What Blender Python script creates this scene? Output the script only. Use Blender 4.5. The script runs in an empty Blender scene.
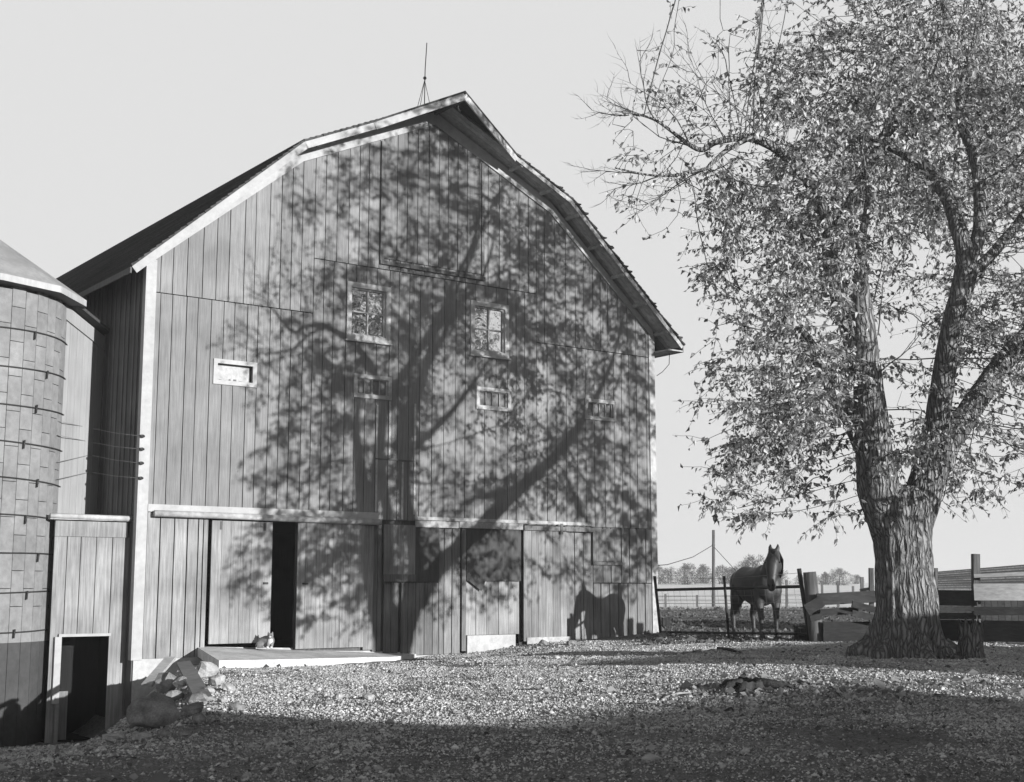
import bpy, bmesh, math, random
import numpy as np
from mathutils import Vector, Matrix, noise as mnoise
random.seed(7)
R = math.radians
sc = bpy.context.scene
col = sc.collection

# ------------------------------------------------------------ camera
F = 1346.995; PITCH = 0.144800215; YAW = 0.934845643; H = 1.30
cam_d = bpy.data.cameras.new('camera'); cam = bpy.data.objects.new('camera', cam_d); col.objects.link(cam)
cam.location = (0, 0, H); cam.rotation_euler = (math.pi/2 + PITCH, 0, 0)
cam_d.sensor_width = 36; cam_d.lens = 36*F/1024; cam_d.clip_end = 6000; cam_d.clip_start = .1
sc.camera = cam
# ------------------------------------------------------------ light (the photograph is black and white: the sky is turned to grey)
SUN_AZ = (0.74, -0.673); SUN_EL = R(9.2)
w = bpy.data.worlds.new('World'); sc.world = w; w.use_nodes = True
nt = w.node_tree; nt.nodes.clear()
sky = nt.nodes.new('ShaderNodeTexSky'); sky.sky_type = 'NISHITA'; sky.sun_disc = False
sky.sun_elevation = SUN_EL; sky.sun_rotation = math.atan2(SUN_AZ[0], SUN_AZ[1])
sky.dust_density = 2.0; sky.ozone_density = 1.0
sep = nt.nodes.new('ShaderNodeVectorMath'); sep.operation = 'DOT_PRODUCT'; sep.inputs[1].default_value = (.16, .17, .17)
mixs = nt.nodes.new('ShaderNodeMix'); mixs.data_type = 'FLOAT'; mixs.inputs[3].default_value = 5.25   # the pale milky sky the film records
bg = nt.nodes.new('ShaderNodeBackground'); bg.inputs['Strength'].default_value = 0.09
wo = nt.nodes.new('ShaderNodeOutputWorld')
# white haze low in the sky, the clear darker sky higher up
wtc = nt.nodes.new('ShaderNodeTexCoord'); wsx = nt.nodes.new('ShaderNodeSeparateXYZ'); wmr = nt.nodes.new('ShaderNodeMapRange'); wmr.interpolation_type = 'SMOOTHSTEP'
for k_, q_ in zip(('From Min', 'From Max', 'To Min', 'To Max'), (.42, .60, .93, .03)): wmr.inputs[k_].default_value = q_
nt.links.new(wtc.outputs['Generated'], wsx.inputs[0]); nt.links.new(wsx.outputs['Z'], wmr.inputs['Value']); nt.links.new(wmr.outputs[0], mixs.inputs[0])
nt.links.new(sky.outputs[0], sep.inputs[0]); nt.links.new(sep.outputs['Value'], mixs.inputs[2]); nt.links.new(mixs.outputs[0], bg.inputs['Color']); nt.links.new(bg.outputs[0], wo.inputs[0])
sd = bpy.data.lights.new('sun', 'SUN'); sd.energy = 5.0; sd.angle = R(0.5); sd.color = (1, 1, 1)
so = bpy.data.objects.new('sun', sd); col.objects.link(so)
sv = Vector((SUN_AZ[0]*math.cos(SUN_EL), SUN_AZ[1]*math.cos(SUN_EL), math.sin(SUN_EL))).normalized()
so.rotation_euler = sv.to_track_quat('Z', 'Y').to_euler(); so.location = sv*60
vs = sc.view_settings; vs.view_transform = 'Standard'; vs.look = 'None'; vs.exposure = 0.75; vs.gamma = 1.0; vs.use_curve_mapping = False

# ------------------------------------------------------------ helpers
cp, sp = math.cos(PITCH), math.sin(PITCH)
def P(px, py, Y):
    "world point on the ray of a photograph pixel at distance Y"
    dx, dy = (px-512)/F, (391-py)/F
    k = Y/(cp-dy*sp)
    return Vector((dx*k, Y, H+(sp+dy*cp)*k))
def sstep(a, b, x):
    t = min(1, max(0, (x-a)/(b-a))); return t*t*(3-2*t)
BX, BY = -6.92361749, 25.0833452
UX, UY = math.sin(YAW), math.cos(YAW)          # along the barn front
def to_local(x, y):
    dx, dy = x-BX, y-BY
    return dx*UX+dy*UY, -(-dx*UY+dy*UX)          # s along the wall, n outward from it
def from_local(s, n, z=0):
    return Vector((BX+UX*s+UY*n, BY+UY*s-UX*n, z))
def nz(x, y, z=0): return mnoise.noise(Vector((x, y, z)))
def gz(x, y):
    s, n = to_local(x, y)
    z = .24*sstep(-1.5, 5, x)*sstep(9, 20, y) + .16*sstep(28, 60, y) + 1.9*sstep(75, 330, y)
    if y < 70:
        m_ = max(0, n)
        z -= max(0, 1.42-.098*m_)*(1-sstep(12, 16, n))*sstep(1.25, -.75, s+.42*m_)*sstep(-6, -3, n)
        z -= .10*sstep(5.2, 6.5, s)*sstep(9.5, 7, s)*sstep(5, 1, n)*sstep(-.5, 0, n)
        z -= .14*sstep(-.3, .8, s)*sstep(6.6, 5.6, s)*sstep(4, 2, n)
        z += .05*nz(x*.45, y*.45) + .022*nz(x*1.6, y*1.6, 3) + .010*nz(x*4.5, y*4.5, 7)
    else:
        z += .25*nz(x*.02, y*.02)
    return z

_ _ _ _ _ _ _

Direction: Skipping the pictures, transcribe each line above exactly as it appears.

Solution below:
What Blender Python script creates this scene? Output the script only. Use Blender 4.5. The script runs in an empty Blender scene.
import bpy, bmesh, math, random
import numpy as np
from mathutils import Vector, Matrix, noise as mnoise
random.seed(7)
R = math.radians
sc = bpy.context.scene
col = sc.collection

# ------------------------------------------------------------ camera
F = 1346.995; PITCH = 0.144800215; YAW = 0.934845643; H = 1.30
cam_d = bpy.data.cameras.new('camera'); cam = bpy.data.objects.new('camera', cam_d); col.objects.link(cam)
cam.location = (0, 0, H); cam.rotation_euler = (math.pi/2 + PITCH, 0, 0)
cam_d.sensor_width = 36; cam_d.lens = 36*F/1024; cam_d.clip_end = 6000; cam_d.clip_start = .1
sc.camera = cam
# ------------------------------------------------------------ light (the photograph is black and white: the sky is turned to grey)
SUN_AZ = (0.74, -0.673); SUN_EL = R(9.2)
w = bpy.data.worlds.new('World'); sc.world = w; w.use_nodes = True
nt = w.node_tree; nt.nodes.clear()
sky = nt.nodes.new('ShaderNodeTexSky'); sky.sky_type = 'NISHITA'; sky.sun_disc = False
sky.sun_elevation = SUN_EL; sky.sun_rotation = math.atan2(SUN_AZ[0], SUN_AZ[1])
sky.dust_density = 2.0; sky.ozone_density = 1.0
sep = nt.nodes.new('ShaderNodeVectorMath'); sep.operation = 'DOT_PRODUCT'; sep.inputs[1].default_value = (.16, .17, .17)
mixs = nt.nodes.new('ShaderNodeMix'); mixs.data_type = 'FLOAT'; mixs.inputs[3].default_value = 5.25   # the pale milky sky the film records
bg = nt.nodes.new('ShaderNodeBackground'); bg.inputs['Strength'].default_value = 0.09
wo = nt.nodes.new('ShaderNodeOutputWorld')
# white haze low in the sky, the clear darker sky higher up
wtc = nt.nodes.new('ShaderNodeTexCoord'); wsx = nt.nodes.new('ShaderNodeSeparateXYZ'); wmr = nt.nodes.new('ShaderNodeMapRange'); wmr.interpolation_type = 'SMOOTHSTEP'
for k_, q_ in zip(('From Min', 'From Max', 'To Min', 'To Max'), (.42, .60, .93, .03)): wmr.inputs[k_].default_value = q_
nt.links.new(wtc.outputs['Generated'], wsx.inputs[0]); nt.links.new(wsx.outputs['Z'], wmr.inputs['Value']); nt.links.new(wmr.outputs[0], mixs.inputs[0])
nt.links.new(sky.outputs[0], sep.inputs[0]); nt.links.new(sep.outputs['Value'], mixs.inputs[2]); nt.links.new(mixs.outputs[0], bg.inputs['Color']); nt.links.new(bg.outputs[0], wo.inputs[0])
sd = bpy.data.lights.new('sun', 'SUN'); sd.energy = 5.0; sd.angle = R(0.5); sd.color = (1, 1, 1)
so = bpy.data.objects.new('sun', sd); col.objects.link(so)
sv = Vector((SUN_AZ[0]*math.cos(SUN_EL), SUN_AZ[1]*math.cos(SUN_EL), math.sin(SUN_EL))).normalized()
so.rotation_euler = sv.to_track_quat('Z', 'Y').to_euler(); so.location = sv*60
vs = sc.view_settings; vs.view_transform = 'Standard'; vs.look = 'None'; vs.exposure = 0.75; vs.gamma = 1.0; vs.use_curve_mapping = False

# ------------------------------------------------------------ helpers
cp, sp = math.cos(PITCH), math.sin(PITCH)
def P(px, py, Y):
    "world point on the ray of a photograph pixel at distance Y"
    dx, dy = (px-512)/F, (391-py)/F
    k = Y/(cp-dy*sp)
    return Vector((dx*k, Y, H+(sp+dy*cp)*k))
def sstep(a, b, x):
    t = min(1, max(0, (x-a)/(b-a))); return t*t*(3-2*t)
BX, BY = -6.92361749, 25.0833452
UX, UY = math.sin(YAW), math.cos(YAW)          # along the barn front
def to_local(x, y):
    dx, dy = x-BX, y-BY
    return dx*UX+dy*UY, -(-dx*UY+dy*UX)          # s along the wall, n outward from it
def from_local(s, n, z=0):
    return Vector((BX+UX*s+UY*n, BY+UY*s-UX*n, z))
def nz(x, y, z=0): return mnoise.noise(Vector((x, y, z)))
def gz(x, y):
    s, n = to_local(x, y)
    z = .24*sstep(-1.5, 5, x)*sstep(9, 20, y) + .16*sstep(28, 60, y) + 1.9*sstep(75, 330, y)
    if y < 70:
        m_ = max(0, n)
        z -= max(0, 1.42-.098*m_)*(1-sstep(12, 16, n))*sstep(1.25, -.75, s+.42*m_)*sstep(-6, -3, n)
        z -= .10*sstep(5.2, 6.5, s)*sstep(9.5, 7, s)*sstep(5, 1, n)*sstep(-.5, 0, n)
        z -= .14*sstep(-.3, .8, s)*sstep(6.6, 5.6, s)*sstep(4, 2, n)
        z += .05*nz(x*.45, y*.45) + .022*nz(x*1.6, y*1.6, 3) + .010*nz(x*4.5, y*4.5, 7)
    else:
        z += .25*nz(x*.02, y*.02)
    return z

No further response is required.